* Task instructions
Starting with the first line and ending with the line that holds "COL = scene.collection", repeat the material exactly.

■ ■ ■ ■

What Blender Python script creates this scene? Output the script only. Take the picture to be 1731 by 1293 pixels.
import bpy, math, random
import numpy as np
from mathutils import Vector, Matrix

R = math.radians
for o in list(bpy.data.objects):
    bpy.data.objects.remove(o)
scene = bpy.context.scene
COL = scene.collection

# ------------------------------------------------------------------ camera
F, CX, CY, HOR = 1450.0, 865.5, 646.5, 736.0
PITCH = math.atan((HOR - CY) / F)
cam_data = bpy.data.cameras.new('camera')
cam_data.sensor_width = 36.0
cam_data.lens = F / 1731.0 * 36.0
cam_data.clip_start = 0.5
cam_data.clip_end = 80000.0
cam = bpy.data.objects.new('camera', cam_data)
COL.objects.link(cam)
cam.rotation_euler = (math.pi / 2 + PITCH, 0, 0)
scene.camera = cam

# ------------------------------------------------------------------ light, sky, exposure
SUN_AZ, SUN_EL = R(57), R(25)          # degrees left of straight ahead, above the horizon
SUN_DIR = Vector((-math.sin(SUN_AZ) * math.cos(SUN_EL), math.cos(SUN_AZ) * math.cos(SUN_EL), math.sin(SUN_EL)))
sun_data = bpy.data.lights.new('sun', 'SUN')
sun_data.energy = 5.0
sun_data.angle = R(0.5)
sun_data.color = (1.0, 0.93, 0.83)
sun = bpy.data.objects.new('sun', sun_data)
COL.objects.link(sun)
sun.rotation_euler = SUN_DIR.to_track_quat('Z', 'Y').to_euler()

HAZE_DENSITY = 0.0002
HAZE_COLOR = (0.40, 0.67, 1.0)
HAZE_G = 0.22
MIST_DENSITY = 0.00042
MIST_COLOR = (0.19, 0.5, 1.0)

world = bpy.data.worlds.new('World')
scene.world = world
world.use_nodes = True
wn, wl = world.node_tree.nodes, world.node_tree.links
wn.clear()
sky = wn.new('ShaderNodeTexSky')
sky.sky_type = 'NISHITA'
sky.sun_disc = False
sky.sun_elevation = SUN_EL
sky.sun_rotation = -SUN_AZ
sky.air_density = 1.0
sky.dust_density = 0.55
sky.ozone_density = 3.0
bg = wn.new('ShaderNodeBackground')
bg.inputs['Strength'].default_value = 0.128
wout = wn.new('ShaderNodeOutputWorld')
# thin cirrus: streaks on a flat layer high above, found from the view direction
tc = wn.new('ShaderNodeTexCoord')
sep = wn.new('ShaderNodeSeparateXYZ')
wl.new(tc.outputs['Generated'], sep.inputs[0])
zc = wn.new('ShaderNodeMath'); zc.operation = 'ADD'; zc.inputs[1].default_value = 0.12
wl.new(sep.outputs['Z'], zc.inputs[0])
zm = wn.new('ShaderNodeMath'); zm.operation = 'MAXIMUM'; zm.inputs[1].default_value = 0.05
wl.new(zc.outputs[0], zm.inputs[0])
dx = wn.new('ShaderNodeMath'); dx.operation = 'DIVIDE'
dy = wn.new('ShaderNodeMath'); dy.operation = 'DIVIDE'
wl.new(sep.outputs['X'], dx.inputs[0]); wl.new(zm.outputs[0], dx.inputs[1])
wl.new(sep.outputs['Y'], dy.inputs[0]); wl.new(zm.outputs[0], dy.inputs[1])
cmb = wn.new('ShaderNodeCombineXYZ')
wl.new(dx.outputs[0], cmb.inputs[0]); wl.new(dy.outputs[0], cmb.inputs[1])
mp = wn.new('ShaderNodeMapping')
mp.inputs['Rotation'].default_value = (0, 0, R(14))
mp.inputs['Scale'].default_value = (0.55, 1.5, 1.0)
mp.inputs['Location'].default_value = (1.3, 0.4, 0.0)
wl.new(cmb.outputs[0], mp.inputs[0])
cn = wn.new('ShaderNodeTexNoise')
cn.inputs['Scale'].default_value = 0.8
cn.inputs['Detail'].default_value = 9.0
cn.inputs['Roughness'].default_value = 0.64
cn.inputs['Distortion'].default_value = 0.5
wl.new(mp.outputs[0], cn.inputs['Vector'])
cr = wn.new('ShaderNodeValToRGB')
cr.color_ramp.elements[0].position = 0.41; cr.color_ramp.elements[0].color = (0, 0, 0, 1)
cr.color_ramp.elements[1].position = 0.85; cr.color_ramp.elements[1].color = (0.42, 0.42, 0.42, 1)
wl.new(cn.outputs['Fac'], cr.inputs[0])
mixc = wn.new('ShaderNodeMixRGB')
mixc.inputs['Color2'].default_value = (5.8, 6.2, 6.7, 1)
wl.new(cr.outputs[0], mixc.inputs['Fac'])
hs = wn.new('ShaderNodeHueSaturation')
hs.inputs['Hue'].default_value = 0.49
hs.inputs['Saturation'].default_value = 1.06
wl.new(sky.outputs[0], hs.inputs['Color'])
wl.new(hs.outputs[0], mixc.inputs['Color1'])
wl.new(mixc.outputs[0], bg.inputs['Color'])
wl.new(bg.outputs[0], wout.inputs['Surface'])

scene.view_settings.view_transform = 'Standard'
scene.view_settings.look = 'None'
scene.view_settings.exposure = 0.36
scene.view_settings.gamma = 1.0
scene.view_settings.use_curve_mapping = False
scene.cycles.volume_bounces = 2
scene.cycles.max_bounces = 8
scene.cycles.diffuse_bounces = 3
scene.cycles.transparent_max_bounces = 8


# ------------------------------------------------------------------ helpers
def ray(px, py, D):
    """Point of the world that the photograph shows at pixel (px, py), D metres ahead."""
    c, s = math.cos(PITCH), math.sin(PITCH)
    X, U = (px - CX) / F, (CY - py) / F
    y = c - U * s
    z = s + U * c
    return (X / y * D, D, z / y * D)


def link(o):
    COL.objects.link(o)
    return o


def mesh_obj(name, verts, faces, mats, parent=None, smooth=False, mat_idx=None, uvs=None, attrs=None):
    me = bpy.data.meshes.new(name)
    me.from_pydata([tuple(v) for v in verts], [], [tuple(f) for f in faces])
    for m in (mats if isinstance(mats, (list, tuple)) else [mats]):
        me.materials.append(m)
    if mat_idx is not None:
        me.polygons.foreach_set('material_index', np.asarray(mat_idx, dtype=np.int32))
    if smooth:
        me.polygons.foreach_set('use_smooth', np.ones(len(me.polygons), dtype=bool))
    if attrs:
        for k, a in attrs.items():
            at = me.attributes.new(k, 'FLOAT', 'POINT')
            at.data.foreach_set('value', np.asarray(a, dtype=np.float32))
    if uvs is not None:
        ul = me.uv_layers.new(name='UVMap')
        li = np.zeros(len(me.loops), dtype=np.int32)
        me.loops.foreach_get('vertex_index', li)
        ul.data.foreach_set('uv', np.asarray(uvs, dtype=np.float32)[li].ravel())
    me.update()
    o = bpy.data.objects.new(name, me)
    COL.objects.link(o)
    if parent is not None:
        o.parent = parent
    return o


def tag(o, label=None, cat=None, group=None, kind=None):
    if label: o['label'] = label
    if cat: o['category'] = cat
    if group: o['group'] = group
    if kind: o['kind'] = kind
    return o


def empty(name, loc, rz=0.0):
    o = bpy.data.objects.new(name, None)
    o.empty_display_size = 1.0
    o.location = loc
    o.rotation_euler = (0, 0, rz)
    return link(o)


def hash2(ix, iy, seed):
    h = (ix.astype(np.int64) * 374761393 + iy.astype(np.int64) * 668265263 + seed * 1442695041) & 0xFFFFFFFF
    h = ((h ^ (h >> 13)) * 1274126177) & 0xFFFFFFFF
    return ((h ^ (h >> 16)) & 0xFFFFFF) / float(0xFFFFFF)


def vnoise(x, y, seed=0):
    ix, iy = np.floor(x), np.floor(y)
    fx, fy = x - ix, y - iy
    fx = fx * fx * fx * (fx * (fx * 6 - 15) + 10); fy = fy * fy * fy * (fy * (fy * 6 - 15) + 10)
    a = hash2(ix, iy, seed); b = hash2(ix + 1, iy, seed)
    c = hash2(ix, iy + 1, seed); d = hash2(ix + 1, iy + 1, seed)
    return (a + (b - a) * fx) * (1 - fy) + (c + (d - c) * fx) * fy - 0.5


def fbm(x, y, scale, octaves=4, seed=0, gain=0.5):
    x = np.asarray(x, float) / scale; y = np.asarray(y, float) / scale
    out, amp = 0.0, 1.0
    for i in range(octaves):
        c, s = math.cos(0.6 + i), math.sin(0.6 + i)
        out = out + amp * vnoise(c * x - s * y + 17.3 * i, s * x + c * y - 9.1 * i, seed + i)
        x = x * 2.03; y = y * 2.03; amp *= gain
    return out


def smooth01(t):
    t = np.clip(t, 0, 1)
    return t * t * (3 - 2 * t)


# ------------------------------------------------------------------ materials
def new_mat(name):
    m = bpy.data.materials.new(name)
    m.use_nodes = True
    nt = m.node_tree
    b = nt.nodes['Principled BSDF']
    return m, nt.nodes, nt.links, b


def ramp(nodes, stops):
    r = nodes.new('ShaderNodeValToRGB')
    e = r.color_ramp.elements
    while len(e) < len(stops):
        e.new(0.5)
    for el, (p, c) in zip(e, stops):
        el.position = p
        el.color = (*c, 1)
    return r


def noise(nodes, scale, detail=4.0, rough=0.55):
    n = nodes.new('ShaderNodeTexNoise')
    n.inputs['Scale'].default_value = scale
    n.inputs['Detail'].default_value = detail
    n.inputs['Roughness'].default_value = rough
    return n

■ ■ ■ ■

* Written response
What Blender Python script creates this scene? Output the script only. Take the picture to be 1731 by 1293 pixels.
import bpy, math, random
import numpy as np
from mathutils import Vector, Matrix

R = math.radians
for o in list(bpy.data.objects):
    bpy.data.objects.remove(o)
scene = bpy.context.scene
COL = scene.collection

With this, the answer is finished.